Gesù stesso, la vera e definitiva Parola di Dio, è stato condotto – “a forza” – dallo Spirito nel deserto per essere tentato dal diavolo, come ce lo ha presentato il Vangelo, sempre nella I Domenica di Quaresima. Una “scelta forzata”, quella del Figlio dell’uomo; la privazione/astinenza nei bisogni essenziali della nostra umanità, che vogliamo soddisfare e che ci rendono così vulnerabili, facili a cedere alle lusinghe, ai tranelli illusori… Perché Lui, il Figlio di Dio, ha voluto, dovuto essere messo alla prova, sentire la nostra stessa fame, brama, vertigine…?! All’inizio del cammino quaresimale Gesù ci è posto dinanzi come modello e maestro, di cui seguire le orme, poiché – come scrive s. Agostino – «Cristo prese da te la sua tentazione, da sé la tua vittoria. Fosti tu ad essere tentato in lui, ma riconosci anche che in lui tu sei vincitore». Come dunque Egli ci conduce ad uscire vincitori da questo deserto di privazione, di solitudine, di prova…? Essenzialmente con la piena “obbedienza alla realtà”: la realtà che è data e non ricercata, più subita che voluta e che sempre è diversa, distante da com’era immaginata e attesa… quella “reale”, non “ideale” e nemmeno “virtuale”! Proprio questa vera e concreta realtà, accolta come dono-volontà del Padre – pur nella durezza e umiliazione del cammino – lasciandosi condurre dallo Spirito e dalle parole della Scrittura, diviene “obbedienza alla volontà di Dio”, alla sua Parola.

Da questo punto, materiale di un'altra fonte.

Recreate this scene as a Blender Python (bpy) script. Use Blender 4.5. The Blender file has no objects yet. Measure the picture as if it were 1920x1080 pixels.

È davvero così distante, così estraneo tutto ciò da quanto sta accadendo, stiamo vivendo in questo tempo della nostra storia? Forse mai come in quest’ora stiamo attraversando un vero e proprio “deserto”, non come metafora, ma come “realtà”, fisica e spirituale insieme, incarnata; e forse mai come in questo momento si offre a noi l’occasione propizia e favorevole per riscoprire il valore autentico ed essenziale dell’esistenza, proprio nell’esperienza della “privazione/assenza”: il calore di un abbraccio, di una stretta di mano, l’intensità di un bacio o di un silenzio, la gioia e la pienezza di ritrovarsi e condividere, di pregare insieme, di fare comunione con il Signore risorto e con i fratelli nella celebrazione dell’Eucaristia… E ricordare che nulla di tutto ciò è scontato, dovuto, ma soltanto “donato”, offerto dalla grazia del Padre che ama e nutre i suoi figli, anzitutto con la manna della sua Parola nel cammino verso la vita piena.
Lo Spirito Santo ci guida e ci illumina: lasciamoci condurre, come Maria, vergine del silenzio e dell’ascolto, discepola del Signore, sua Madre e nostra!